* [REQUIRED WORK]:
Your task is to retype, word for word, the lines from the start of the data through the line holding "R = math.radians". Do not include the pictures.

* [MATERIAL]:
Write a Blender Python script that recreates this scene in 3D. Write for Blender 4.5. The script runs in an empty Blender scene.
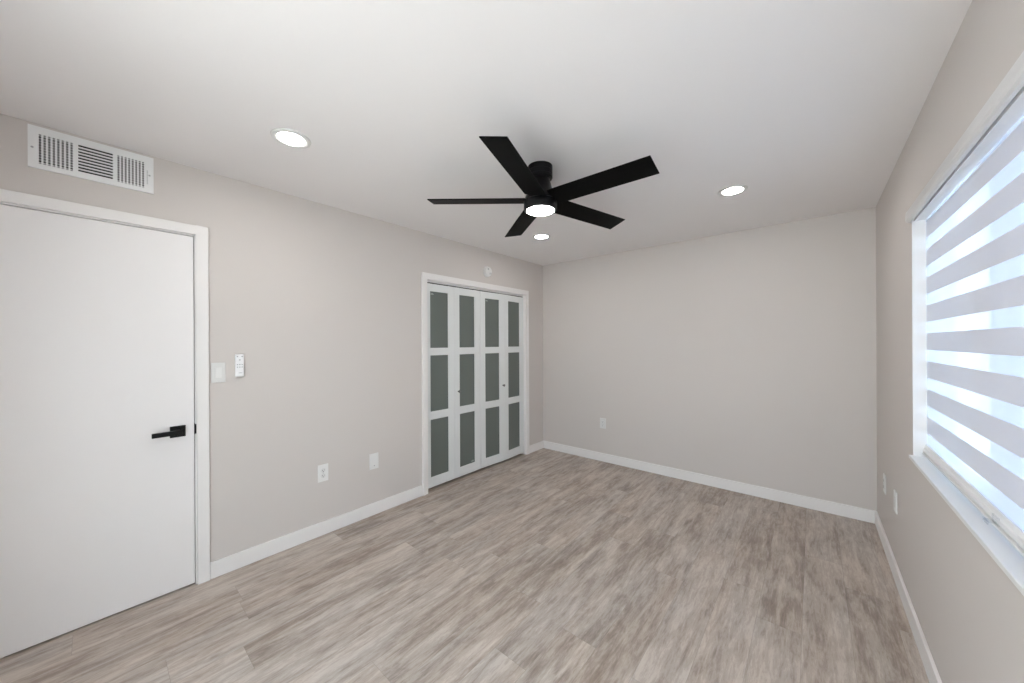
import bpy, bmesh, math, random
from mathutils import Matrix, Vector
random.seed(4)
S = bpy.context.scene
C = S.collection
PI = math.pi
R = math.radians

# ---------------------------------------------------------------- camera
cam_d = bpy.data.cameras.new('camera'); cam = bpy.data.objects.new('camera', cam_d); C.objects.link(cam)
cam_d.sensor_fit = 'HORIZONTAL'; cam_d.sensor_width = 36.0
cam_d.lens = 354.88 / 1024 * 36.0
cam_d.shift_y = 1.57 / 1024
cam_d.clip_start = 0.02
cam.matrix_world = Matrix.Translation((0, 0, 1.4045)) @ Matrix.Rotation(R(40.283), 4, 'Z') @ Matrix.Rotation(R(90), 4, 'X') @ Matrix.Rotation(-0.0048, 4, 'Z')
S.camera = cam
# ---------------------------------------------------------------- world, view
S.view_settings.view_transform = 'Standard'; S.view_settings.look = 'None'
S.view_settings.gamma = 1; S.view_settings.use_curve_mapping = False
S.view_settings.exposure = 0.30
w = bpy.data.worlds.new('sky'); S.world = w; w.use_nodes = True
WB = w.node_tree.nodes['Background']
WB.inputs[0].default_value = (0.84, 0.92, 1.0, 1); WB.inputs[1].default_value = 6.0
sun_d = bpy.data.lights.new('sun', 'SUN'); sun = bpy.data.objects.new('sun', sun_d); C.objects.link(sun)
sun_d.energy = 40; sun_d.angle = 0.01; sun_d.color = (1.0, 0.97, 0.93)
sun.rotation_euler = Vector((0.25, -0.85, -1.9)).to_track_quat('-Z', 'Y').to_euler()      # from behind the house, high: lights the added patio, whose bounce brightens the room
DOWN_E = 100.0      # downlight diffusers
FAN_E = 35.0       # fan lamp diffuser
S.cycles.max_bounces = 12; S.cycles.diffuse_bounces = 8; S.cycles.transparent_max_bounces = 16
S.cycles.sample_clamp_indirect = 6
S.cycles.use_denoising = True; S.cycles.use_adaptive_sampling = False

# ---------------------------------------------------------------- measures
H = 2.44
XL, XR, YB, YF = -2.762, 0.374, 3.900, -0.56
BH, BT = 0.098, 0.014
DY0, DY1, DZ = -0.39, 0.388, 2.043         # entry door opening
CY0, CY1, CZ = 2.020, 3.512, 2.008         # closet opening
WY0, WY1, WZ0, WZ1 = 0.79, 2.60, 0.845, 2.012   # window opening

# ---------------------------------------------------------------- materials
def mat(name, col, rough=0.5, metal=0.0, bump=0.0, bscale=300.0, spec=0.5, var=0.0):
    m = bpy.data.materials.new(name); m.use_nodes = True
    nt = m.node_tree; b = nt.nodes['Principled BSDF']
    b.inputs['Base Color'].default_value = (*col, 1); b.inputs['Roughness'].default_value = rough
    b.inputs['Metallic'].default_value = metal; b.inputs['Specular IOR Level'].default_value = spec
    if bump or var:
        tc = nt.nodes.new('ShaderNodeTexCoord')
        nz = nt.nodes.new('ShaderNodeTexNoise'); nz.inputs['Scale'].default_value = bscale; nz.inputs['Detail'].default_value = 3
        nt.links.new(tc.outputs['Object'], nz.inputs['Vector'])
        if bump:
            bp = nt.nodes.new('ShaderNodeBump'); bp.inputs['Strength'].default_value = bump; bp.inputs['Distance'].default_value = 0.001
            nt.links.new(nz.outputs['Fac'], bp.inputs['Height']); nt.links.new(bp.outputs['Normal'], b.inputs['Normal'])
        if var:
            mx = nt.nodes.new('ShaderNodeMix'); mx.data_type = 'RGBA'
            mx.inputs['A'].default_value = (*[c * (1 - var) for c in col], 1); mx.inputs['B'].default_value = (*[min(1, c * (1 + var)) for c in col], 1)
            nt.links.new(nz.outputs['Fac'], mx.inputs['Factor']); nt.links.new(mx.outputs['Result'], b.inputs['Base Color'])
    return m

def emis(name, col, e):
    m = bpy.data.materials.new(name); m.use_nodes = True; nt = m.node_tree
    b = nt.nodes['Principled BSDF']; b.inputs['Base Color'].default_value = (.8, .8, .8, 1)
    b.inputs['Emission Color'].default_value = (*col, 1); b.inputs['Emission Strength'].default_value = e
    return m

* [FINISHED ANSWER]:
Write a Blender Python script that recreates this scene in 3D. Write for Blender 4.5. The script runs in an empty Blender scene.
import bpy, bmesh, math, random
from mathutils import Matrix, Vector
random.seed(4)
S = bpy.context.scene
C = S.collection
PI = math.pi
R = math.radians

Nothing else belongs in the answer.